Dataset records:
++++++++++++++++++++

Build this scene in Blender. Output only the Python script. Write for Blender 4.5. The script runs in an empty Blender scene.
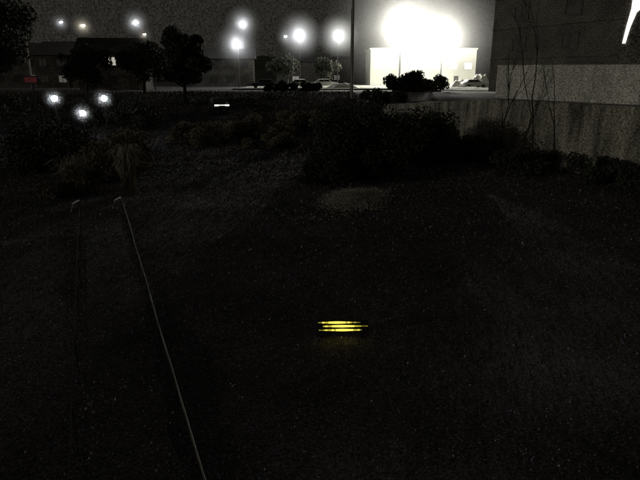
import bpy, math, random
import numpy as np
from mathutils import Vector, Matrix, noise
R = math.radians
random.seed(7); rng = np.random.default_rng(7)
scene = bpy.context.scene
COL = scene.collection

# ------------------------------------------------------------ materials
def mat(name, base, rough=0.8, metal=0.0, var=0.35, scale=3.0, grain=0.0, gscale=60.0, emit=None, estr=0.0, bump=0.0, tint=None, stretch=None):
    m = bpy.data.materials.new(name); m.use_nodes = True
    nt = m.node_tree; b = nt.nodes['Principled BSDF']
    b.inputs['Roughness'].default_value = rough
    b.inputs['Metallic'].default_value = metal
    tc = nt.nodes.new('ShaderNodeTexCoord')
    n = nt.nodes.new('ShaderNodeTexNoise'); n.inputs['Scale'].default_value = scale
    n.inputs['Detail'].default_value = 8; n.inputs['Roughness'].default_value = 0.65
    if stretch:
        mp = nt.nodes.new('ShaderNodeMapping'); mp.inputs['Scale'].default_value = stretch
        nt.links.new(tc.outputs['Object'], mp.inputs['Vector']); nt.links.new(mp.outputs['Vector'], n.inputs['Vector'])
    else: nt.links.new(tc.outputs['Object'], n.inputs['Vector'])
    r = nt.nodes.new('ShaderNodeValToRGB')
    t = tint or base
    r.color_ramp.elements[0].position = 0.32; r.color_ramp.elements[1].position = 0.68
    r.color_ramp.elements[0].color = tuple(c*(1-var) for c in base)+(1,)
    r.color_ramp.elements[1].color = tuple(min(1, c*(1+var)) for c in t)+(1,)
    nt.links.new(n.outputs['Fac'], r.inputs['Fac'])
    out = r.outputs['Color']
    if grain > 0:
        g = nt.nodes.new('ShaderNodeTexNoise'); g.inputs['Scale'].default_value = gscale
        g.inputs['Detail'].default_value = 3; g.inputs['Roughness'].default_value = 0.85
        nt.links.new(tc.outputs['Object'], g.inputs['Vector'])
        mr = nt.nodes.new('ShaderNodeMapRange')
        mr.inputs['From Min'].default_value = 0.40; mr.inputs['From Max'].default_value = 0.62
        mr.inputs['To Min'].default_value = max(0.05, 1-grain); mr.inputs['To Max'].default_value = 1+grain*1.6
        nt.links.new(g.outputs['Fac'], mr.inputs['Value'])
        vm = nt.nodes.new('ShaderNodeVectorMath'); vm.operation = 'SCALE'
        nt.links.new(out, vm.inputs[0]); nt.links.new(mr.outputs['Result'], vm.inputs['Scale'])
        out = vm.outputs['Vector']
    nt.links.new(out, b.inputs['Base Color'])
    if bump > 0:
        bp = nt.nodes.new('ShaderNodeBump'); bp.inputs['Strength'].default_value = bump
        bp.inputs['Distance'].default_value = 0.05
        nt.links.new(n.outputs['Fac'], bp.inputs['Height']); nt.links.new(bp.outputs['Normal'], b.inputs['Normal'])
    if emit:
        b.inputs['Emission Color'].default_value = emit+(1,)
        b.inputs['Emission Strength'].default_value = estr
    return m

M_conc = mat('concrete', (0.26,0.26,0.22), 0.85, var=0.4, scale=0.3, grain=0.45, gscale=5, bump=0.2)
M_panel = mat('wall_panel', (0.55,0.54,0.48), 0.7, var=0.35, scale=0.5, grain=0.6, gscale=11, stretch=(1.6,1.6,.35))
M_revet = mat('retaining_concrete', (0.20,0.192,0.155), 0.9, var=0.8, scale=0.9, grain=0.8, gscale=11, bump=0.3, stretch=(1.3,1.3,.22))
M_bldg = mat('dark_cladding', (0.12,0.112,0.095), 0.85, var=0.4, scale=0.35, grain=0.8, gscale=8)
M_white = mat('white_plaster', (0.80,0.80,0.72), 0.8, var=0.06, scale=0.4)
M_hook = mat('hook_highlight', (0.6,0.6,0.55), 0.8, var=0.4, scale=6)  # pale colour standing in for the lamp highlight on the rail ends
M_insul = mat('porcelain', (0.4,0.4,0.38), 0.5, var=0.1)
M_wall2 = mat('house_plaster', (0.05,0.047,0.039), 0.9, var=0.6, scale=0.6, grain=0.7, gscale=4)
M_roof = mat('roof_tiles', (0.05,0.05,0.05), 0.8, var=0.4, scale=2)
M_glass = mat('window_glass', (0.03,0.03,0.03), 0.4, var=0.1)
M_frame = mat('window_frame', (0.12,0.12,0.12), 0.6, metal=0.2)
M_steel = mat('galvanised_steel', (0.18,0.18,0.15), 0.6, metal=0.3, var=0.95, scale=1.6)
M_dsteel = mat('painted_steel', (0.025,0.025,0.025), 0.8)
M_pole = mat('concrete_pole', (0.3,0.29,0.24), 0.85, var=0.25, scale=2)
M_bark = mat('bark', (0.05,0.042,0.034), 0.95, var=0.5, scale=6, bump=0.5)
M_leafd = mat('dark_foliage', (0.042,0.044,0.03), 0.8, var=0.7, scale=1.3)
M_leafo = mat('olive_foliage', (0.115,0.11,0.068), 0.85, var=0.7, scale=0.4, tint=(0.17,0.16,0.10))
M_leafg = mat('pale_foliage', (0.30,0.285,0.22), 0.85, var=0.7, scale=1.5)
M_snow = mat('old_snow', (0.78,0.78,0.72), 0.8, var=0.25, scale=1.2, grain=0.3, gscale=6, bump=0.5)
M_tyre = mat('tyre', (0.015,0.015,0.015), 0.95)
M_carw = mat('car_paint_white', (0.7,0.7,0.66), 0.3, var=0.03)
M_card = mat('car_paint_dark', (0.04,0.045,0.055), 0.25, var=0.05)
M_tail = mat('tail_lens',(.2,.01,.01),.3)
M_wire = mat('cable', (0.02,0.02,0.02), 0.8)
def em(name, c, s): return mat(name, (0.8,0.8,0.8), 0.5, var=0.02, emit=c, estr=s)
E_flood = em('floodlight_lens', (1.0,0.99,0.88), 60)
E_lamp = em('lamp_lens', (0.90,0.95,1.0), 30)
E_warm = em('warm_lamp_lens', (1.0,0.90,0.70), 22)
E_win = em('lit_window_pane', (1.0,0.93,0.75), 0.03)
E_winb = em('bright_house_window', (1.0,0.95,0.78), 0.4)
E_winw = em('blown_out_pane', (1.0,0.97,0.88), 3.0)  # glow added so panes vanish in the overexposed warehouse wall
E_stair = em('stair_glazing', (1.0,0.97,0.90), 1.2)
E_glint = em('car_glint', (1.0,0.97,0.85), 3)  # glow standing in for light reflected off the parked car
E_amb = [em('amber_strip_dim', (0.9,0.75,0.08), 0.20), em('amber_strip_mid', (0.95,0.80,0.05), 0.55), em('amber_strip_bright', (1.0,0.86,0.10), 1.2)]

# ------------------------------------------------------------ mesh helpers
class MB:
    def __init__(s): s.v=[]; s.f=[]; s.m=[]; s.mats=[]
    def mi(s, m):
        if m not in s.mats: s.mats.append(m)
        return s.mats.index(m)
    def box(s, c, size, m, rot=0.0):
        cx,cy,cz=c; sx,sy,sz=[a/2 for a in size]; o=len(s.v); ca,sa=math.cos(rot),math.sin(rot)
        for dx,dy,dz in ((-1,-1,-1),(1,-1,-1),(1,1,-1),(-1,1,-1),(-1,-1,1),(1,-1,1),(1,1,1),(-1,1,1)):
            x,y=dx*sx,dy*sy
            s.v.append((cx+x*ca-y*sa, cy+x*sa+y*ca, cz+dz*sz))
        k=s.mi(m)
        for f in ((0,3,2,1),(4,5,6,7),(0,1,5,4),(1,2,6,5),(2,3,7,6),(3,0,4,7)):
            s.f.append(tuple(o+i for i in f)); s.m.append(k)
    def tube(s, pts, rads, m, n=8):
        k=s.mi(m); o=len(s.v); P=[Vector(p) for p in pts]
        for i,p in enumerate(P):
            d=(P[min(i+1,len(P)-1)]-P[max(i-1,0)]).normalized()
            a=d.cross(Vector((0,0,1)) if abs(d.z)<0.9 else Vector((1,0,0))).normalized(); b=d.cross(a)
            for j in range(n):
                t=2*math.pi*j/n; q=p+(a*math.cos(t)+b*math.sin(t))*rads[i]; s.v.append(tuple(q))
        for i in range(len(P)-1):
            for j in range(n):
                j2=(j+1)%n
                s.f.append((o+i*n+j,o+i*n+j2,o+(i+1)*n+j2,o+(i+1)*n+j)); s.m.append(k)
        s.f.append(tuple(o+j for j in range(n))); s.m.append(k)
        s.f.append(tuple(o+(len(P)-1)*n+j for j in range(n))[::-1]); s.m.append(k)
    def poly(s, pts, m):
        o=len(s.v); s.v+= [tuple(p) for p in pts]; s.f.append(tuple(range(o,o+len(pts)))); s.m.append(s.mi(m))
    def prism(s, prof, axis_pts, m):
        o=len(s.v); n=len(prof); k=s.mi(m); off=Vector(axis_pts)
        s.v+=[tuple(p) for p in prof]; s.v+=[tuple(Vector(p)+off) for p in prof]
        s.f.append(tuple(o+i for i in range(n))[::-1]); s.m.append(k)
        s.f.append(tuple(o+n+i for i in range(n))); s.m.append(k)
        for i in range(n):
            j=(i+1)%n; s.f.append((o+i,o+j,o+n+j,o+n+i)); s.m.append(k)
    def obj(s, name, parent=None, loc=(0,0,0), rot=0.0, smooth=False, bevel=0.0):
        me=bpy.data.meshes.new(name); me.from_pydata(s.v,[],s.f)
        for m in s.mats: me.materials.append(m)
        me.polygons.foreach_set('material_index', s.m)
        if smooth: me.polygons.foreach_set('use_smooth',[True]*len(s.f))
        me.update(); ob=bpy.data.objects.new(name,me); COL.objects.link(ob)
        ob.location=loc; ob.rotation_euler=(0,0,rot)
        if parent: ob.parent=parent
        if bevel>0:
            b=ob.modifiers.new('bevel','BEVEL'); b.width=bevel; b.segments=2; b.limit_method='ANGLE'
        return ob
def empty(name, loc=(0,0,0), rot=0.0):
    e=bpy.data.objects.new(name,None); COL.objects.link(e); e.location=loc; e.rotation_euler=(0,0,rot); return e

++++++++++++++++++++

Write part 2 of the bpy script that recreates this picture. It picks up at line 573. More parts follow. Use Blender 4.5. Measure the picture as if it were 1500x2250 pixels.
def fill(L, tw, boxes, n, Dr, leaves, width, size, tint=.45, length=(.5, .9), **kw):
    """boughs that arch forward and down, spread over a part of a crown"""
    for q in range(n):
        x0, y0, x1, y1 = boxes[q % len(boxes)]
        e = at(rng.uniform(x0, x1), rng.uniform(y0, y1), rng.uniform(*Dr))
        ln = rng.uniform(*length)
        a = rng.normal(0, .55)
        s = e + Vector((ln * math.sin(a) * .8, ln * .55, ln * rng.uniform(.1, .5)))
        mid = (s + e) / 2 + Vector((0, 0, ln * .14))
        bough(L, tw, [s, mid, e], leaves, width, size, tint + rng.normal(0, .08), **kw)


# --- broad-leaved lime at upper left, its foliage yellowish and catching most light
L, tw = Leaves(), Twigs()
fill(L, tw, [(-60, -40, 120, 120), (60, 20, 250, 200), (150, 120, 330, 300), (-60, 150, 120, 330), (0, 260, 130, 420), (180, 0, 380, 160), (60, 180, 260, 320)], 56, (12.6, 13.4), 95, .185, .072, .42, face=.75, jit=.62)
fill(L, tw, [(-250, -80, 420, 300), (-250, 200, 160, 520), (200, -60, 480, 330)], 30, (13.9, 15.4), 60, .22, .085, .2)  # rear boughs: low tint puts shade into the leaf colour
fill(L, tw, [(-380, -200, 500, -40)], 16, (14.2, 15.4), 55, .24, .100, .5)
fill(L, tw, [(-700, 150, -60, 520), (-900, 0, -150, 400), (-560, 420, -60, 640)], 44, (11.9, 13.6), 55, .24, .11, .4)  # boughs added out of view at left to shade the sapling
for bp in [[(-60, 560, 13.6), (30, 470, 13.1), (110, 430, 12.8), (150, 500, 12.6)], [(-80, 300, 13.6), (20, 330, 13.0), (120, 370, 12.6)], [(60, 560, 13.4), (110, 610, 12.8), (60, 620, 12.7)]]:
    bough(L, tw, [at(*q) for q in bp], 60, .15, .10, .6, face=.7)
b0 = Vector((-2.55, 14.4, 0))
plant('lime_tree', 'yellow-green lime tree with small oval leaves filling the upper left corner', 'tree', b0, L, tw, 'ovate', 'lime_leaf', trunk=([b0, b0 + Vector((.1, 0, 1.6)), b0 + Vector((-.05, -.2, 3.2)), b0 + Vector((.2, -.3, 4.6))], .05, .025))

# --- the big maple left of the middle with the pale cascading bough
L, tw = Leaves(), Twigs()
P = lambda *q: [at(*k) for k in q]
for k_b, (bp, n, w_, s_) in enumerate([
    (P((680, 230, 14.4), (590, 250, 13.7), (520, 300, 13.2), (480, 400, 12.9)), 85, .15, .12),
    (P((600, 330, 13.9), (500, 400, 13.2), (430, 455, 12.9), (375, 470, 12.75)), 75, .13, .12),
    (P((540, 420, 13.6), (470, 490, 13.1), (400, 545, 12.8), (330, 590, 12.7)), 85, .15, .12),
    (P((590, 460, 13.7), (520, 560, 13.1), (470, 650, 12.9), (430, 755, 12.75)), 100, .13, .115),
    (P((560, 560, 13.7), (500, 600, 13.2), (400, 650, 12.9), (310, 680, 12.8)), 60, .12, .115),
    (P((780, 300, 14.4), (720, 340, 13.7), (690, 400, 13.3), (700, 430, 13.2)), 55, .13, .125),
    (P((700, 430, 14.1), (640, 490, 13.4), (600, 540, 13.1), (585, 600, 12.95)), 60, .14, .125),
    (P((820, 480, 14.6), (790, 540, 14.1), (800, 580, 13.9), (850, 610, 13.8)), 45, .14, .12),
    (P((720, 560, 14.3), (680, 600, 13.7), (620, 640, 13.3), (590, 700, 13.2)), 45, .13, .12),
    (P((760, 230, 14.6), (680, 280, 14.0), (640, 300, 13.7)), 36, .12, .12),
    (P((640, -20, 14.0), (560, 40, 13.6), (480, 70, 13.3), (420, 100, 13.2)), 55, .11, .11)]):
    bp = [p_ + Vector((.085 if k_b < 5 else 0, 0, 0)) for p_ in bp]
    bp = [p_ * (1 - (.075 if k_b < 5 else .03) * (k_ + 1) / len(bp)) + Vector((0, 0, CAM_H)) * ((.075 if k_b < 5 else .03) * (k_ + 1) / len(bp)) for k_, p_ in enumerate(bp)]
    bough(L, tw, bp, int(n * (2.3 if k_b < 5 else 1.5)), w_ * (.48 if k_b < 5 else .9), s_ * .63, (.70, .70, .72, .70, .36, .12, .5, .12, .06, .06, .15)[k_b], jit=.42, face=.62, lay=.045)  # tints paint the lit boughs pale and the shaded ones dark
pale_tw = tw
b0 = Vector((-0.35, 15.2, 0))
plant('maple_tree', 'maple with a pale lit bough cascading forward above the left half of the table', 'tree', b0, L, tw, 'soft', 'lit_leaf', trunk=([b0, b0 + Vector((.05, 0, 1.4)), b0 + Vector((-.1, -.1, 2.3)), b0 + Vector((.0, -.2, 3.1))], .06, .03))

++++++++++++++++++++

### Exercise prompt
Only the stretch from the line with "Build this scene" through the line with "COL = scene.collection" should be copied, exactly and with both ends. Drop the pictures.

### Solution to the problem
Build this scene in Blender. Output only the Python script. Write for Blender 4.5. The script runs in an empty Blender scene.
import bpy, math, random
import numpy as np
from mathutils import Vector, Matrix, noise
R = math.radians
random.seed(7); rng = np.random.default_rng(7)
scene = bpy.context.scene
COL = scene.collection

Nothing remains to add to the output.